Supporters of cellphone unlocking argue that legalizing the practice would boost competition and provide more choices for consumers. The cellphone industry notes that many phones already come unlocked.

Goodlatte's bill, which is co-sponsored by subcommittee Chairman Howard Coble (R-N.C.) and ranking member Mel Watt (D-N.C.), would overturn the library's decision but would not amend the underlying copyright law. Senate Judiciary Committee Chairman Patrick Leahy (D-Vt.) has introduced companion legislation in the upper chamber.

Rep. Zoe Lofgren (D-Calif.) and other lawmakers have sponsored a more aggressive bill that would amend the DMCA to permanently legalize cellphone unlocking.

The House Homeland Security Committee's emergency preparedness subpanel will examine how social media and technology are playing a role in response and recovery to disasters at a Tuesday morning hearing.

Federal Trade Commission Chairwoman Edith Ramirez will speak at a forum on mobile device security on Tuesday morning.

Goodlatte will discuss legislation to combat abusive patent litigation at a Capitol Hill event on Tuesday at noon. Goodlatte has circulated a draft bill on the issue.

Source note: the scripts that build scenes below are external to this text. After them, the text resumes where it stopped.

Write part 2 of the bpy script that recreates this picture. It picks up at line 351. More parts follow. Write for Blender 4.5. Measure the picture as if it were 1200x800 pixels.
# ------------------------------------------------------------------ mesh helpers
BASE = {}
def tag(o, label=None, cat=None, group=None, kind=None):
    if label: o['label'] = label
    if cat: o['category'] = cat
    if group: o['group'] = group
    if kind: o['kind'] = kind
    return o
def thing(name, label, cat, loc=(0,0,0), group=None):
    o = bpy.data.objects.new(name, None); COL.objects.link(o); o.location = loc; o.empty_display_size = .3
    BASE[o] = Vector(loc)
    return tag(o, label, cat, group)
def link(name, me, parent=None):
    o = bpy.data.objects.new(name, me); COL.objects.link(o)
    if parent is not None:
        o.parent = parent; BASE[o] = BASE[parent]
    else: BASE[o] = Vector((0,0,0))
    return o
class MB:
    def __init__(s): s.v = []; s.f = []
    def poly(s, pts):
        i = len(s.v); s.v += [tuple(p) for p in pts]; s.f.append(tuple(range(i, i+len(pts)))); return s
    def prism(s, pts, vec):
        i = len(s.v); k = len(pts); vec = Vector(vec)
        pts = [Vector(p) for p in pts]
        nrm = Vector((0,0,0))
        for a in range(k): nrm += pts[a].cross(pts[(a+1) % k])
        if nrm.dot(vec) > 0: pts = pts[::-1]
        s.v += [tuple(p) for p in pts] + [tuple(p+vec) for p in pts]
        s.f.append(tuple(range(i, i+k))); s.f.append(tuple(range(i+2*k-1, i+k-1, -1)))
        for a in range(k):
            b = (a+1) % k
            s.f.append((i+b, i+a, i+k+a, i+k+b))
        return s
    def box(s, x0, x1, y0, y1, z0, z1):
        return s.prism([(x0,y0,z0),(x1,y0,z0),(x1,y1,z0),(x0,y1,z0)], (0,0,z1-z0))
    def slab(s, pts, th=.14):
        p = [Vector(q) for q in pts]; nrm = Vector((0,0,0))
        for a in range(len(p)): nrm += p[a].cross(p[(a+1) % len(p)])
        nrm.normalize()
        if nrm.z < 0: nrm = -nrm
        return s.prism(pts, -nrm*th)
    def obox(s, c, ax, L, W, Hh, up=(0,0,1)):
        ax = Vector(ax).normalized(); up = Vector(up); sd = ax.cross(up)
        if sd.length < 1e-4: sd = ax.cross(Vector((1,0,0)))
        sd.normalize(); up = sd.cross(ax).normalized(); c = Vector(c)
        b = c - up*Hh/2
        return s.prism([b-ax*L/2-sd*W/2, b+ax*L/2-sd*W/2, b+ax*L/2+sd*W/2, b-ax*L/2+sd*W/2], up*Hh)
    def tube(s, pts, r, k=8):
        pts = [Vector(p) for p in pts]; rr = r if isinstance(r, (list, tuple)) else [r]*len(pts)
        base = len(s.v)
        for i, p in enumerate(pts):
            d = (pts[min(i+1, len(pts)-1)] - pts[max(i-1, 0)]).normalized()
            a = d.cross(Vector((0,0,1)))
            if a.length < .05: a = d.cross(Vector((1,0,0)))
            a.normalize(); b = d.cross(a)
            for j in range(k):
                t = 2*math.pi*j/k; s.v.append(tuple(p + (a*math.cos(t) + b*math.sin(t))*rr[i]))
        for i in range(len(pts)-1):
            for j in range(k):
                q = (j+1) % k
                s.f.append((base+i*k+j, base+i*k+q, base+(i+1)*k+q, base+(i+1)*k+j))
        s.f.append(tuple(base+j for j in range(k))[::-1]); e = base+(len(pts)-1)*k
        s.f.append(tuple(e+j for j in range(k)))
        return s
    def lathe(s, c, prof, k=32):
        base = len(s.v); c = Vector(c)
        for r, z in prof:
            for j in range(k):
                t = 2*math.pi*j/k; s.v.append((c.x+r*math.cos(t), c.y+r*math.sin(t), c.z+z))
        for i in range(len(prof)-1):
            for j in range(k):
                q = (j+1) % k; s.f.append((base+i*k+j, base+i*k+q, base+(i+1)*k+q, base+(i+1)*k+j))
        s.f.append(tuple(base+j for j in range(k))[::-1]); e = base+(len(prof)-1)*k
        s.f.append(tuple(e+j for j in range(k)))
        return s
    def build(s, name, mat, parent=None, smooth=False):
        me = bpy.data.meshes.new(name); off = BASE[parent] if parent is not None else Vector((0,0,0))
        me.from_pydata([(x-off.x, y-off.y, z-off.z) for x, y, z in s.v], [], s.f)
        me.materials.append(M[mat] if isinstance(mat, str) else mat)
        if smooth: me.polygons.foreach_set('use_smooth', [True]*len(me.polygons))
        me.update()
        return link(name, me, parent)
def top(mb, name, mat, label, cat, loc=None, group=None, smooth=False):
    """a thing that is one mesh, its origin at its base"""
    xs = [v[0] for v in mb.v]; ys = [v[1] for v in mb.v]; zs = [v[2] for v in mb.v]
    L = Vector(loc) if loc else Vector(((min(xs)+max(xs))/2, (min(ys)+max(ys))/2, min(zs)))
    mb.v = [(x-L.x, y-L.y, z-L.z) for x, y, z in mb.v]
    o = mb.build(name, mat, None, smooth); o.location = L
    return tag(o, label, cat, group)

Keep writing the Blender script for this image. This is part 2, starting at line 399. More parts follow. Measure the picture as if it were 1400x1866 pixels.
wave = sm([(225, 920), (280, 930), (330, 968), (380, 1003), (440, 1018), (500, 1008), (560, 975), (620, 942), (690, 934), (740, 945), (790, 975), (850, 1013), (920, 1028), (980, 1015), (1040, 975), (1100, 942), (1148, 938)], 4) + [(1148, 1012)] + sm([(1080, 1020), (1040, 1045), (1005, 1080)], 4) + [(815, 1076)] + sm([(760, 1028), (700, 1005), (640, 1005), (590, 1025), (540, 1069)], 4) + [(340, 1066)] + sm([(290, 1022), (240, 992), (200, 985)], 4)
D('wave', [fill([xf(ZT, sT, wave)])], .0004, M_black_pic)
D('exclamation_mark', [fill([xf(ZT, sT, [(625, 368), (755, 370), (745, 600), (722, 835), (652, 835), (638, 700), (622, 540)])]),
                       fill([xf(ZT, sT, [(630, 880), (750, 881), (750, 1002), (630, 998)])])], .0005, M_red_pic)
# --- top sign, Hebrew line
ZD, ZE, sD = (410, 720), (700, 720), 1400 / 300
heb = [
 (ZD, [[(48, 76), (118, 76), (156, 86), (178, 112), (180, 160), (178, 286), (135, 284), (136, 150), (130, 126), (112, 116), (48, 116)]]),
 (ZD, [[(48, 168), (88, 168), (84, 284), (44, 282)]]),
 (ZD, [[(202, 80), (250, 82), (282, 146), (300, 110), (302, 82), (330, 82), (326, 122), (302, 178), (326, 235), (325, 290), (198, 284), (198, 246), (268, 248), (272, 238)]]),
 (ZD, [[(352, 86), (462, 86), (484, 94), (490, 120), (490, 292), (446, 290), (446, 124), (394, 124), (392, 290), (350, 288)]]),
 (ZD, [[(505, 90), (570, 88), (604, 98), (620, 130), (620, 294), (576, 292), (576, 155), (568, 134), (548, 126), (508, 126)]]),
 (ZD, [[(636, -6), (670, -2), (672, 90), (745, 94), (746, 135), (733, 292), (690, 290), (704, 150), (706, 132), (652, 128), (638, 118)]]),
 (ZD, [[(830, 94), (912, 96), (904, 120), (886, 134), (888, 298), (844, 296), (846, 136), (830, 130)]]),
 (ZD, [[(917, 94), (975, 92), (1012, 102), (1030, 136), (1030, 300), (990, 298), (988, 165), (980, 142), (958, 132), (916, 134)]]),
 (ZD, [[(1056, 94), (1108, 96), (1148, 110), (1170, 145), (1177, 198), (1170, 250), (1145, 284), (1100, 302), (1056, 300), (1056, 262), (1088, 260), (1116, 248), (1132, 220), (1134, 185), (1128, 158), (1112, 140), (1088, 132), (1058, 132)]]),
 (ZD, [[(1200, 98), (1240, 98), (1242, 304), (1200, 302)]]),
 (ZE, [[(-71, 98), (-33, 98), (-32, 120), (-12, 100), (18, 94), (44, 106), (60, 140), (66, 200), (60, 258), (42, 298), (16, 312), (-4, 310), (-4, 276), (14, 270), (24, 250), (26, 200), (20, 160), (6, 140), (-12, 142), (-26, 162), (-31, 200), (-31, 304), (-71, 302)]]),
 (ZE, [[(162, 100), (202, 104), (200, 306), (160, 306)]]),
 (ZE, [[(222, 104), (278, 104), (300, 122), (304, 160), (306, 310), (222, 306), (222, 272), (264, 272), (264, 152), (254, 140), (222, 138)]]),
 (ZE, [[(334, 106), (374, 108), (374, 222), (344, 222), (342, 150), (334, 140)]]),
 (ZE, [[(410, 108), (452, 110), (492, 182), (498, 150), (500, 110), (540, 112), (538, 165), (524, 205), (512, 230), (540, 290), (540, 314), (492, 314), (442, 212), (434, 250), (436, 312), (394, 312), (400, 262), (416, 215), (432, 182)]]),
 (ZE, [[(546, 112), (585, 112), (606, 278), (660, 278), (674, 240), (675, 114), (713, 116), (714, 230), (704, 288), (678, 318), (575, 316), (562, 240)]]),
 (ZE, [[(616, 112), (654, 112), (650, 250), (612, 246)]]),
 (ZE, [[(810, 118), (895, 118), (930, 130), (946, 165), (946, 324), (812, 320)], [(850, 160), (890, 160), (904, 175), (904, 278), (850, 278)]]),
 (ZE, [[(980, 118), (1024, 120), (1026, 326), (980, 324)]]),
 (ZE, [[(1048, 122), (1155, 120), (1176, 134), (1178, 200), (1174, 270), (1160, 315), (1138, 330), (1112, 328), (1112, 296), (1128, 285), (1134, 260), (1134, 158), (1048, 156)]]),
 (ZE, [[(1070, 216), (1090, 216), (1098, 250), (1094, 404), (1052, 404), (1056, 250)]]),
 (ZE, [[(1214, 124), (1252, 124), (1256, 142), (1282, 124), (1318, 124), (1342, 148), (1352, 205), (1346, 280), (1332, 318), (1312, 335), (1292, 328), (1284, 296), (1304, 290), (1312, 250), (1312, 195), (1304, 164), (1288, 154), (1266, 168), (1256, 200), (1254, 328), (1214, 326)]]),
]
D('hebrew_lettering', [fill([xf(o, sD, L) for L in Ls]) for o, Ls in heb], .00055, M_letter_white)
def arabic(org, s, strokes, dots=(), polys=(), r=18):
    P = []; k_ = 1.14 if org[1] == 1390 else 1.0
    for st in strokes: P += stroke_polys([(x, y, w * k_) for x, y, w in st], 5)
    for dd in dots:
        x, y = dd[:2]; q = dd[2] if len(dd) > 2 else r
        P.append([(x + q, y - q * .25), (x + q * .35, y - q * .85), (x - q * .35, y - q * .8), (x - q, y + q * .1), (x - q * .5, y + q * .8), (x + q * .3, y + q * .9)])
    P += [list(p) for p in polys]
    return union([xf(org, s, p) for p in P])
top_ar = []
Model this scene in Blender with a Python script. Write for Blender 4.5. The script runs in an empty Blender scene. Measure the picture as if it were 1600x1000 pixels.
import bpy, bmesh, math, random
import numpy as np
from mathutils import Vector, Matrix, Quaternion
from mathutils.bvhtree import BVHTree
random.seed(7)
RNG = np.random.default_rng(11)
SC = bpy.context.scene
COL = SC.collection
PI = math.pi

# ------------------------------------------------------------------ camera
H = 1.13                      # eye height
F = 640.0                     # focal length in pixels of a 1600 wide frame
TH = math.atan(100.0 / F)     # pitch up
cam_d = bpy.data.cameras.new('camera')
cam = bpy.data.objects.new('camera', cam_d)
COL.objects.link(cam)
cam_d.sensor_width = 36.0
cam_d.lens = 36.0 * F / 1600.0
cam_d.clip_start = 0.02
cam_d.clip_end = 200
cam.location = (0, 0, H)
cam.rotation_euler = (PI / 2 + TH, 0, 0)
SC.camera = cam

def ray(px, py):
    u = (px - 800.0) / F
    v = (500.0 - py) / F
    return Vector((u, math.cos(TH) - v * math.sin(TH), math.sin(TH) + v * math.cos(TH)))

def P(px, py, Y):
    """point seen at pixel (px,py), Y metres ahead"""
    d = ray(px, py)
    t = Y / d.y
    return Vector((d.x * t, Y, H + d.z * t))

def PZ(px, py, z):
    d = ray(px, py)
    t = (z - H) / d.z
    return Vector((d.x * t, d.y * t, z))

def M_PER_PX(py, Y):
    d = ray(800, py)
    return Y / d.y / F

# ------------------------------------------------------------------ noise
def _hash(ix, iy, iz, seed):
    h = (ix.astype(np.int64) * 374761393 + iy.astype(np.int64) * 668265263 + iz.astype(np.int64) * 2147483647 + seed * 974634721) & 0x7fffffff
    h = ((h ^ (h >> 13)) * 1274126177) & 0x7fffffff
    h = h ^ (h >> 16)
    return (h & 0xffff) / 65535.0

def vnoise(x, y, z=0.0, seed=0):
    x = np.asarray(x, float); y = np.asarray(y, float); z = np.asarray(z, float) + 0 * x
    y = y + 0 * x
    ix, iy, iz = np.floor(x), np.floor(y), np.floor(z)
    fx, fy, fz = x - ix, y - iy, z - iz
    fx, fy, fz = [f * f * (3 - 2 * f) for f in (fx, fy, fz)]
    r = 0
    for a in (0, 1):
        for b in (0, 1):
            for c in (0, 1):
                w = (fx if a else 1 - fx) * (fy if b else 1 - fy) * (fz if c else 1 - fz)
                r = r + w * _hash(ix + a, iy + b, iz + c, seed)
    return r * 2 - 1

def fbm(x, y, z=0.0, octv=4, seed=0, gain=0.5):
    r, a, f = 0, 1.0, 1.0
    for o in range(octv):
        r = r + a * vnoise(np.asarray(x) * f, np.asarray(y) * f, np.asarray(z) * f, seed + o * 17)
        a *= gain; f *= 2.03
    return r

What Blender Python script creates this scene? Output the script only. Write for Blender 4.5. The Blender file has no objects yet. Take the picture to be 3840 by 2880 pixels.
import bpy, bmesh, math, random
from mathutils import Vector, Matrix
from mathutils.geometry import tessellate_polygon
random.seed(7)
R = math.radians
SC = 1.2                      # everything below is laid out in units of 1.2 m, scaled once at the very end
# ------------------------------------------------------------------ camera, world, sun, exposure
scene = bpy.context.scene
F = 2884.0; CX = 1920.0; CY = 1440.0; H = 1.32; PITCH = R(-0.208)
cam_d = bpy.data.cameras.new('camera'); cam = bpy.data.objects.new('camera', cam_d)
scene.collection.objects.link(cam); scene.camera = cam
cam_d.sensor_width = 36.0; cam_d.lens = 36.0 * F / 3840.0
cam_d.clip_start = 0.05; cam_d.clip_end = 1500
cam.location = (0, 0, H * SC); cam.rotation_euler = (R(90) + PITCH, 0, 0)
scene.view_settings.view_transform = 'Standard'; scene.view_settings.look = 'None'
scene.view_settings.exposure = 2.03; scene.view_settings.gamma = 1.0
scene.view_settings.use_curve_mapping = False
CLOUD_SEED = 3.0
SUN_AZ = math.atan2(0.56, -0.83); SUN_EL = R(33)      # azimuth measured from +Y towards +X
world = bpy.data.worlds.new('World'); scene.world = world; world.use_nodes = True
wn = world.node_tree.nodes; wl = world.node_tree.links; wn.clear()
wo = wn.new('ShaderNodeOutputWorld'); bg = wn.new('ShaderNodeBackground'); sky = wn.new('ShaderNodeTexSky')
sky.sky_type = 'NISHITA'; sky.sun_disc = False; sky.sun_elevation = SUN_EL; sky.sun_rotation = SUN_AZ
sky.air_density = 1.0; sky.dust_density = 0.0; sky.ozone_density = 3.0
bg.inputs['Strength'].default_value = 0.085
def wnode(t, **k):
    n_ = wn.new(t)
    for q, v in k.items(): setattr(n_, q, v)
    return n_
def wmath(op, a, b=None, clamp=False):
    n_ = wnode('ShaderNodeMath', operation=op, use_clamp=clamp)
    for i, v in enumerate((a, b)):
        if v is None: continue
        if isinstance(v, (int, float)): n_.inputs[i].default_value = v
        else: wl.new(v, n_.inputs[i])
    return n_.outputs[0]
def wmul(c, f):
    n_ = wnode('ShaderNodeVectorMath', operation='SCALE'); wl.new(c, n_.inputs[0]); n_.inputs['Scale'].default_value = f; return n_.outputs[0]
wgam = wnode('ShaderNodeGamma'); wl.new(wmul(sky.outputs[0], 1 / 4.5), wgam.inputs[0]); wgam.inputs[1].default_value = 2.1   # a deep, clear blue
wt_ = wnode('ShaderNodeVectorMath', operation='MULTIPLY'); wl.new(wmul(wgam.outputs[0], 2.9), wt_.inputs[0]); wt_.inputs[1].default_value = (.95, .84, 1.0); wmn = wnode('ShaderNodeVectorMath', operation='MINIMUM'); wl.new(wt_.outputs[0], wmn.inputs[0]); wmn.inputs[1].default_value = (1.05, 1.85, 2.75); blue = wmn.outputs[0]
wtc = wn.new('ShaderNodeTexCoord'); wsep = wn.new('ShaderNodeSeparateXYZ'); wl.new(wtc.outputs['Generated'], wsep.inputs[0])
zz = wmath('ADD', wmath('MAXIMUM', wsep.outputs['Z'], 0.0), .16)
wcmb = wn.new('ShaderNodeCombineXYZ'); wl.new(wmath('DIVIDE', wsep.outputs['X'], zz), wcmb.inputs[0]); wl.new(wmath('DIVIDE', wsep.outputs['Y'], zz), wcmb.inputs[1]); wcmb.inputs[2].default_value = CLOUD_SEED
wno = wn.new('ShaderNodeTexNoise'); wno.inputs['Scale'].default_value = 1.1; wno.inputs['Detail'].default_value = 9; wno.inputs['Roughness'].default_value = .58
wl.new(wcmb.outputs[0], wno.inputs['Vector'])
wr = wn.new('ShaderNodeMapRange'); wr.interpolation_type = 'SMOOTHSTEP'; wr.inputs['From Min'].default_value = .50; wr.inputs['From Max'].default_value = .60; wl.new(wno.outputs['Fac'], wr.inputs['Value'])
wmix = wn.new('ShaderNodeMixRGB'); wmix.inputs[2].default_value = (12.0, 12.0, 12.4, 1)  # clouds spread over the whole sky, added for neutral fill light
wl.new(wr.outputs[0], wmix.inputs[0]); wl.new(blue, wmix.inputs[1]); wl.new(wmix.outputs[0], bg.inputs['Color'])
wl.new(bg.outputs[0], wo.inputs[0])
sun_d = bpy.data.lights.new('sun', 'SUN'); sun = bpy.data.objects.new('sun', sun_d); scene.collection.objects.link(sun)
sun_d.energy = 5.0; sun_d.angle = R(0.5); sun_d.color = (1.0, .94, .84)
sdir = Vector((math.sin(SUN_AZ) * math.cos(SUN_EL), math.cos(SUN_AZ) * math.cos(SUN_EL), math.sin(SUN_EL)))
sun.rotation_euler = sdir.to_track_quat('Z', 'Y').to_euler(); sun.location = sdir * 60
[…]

Later in the afternoon, John Holdren, the director of the White House's Office of Science and Technology Policy, will testify before the House Science Committee on the Obama administration's plans for STEM (science, technology, engineering and math) education. Officials from NASA and the National Science Foundation will also testify.

The Senate Commerce Committee's Technology subcommittee will hold a hearing on Tuesday afternoon to examine the "state of wireless communications."

Steve Largent, the president of wireless trade group CTIA, will testify, along with representatives from the Competitive Carriers Association, Comcast, Cisco, the Consumers Union and the Phoenix Center.

Lawmakers are likely to discuss the structure of the upcoming auction of spectrum licenses, among other issues.

Meanwhile, former National Security Agency and CIA Director Michael Hayden and former White House Cybersecurity Coordinator Howard Schmidt will speak at Kaspersky Lab's conference on Tuesday. Kaspersky Lab CEO Eugene Kaspersky will also participate in a panel at the conference on the threat that cyber weapons pose to computer security.

The Senate Homeland Security and Government Affairs Committee will hold a Wednesday morning hearing to examine ways to reduce duplication and improve federal information technology. Steven VanRoekel, the U.S. chief information officer, will testify, along with the top technology officials from other government agencies.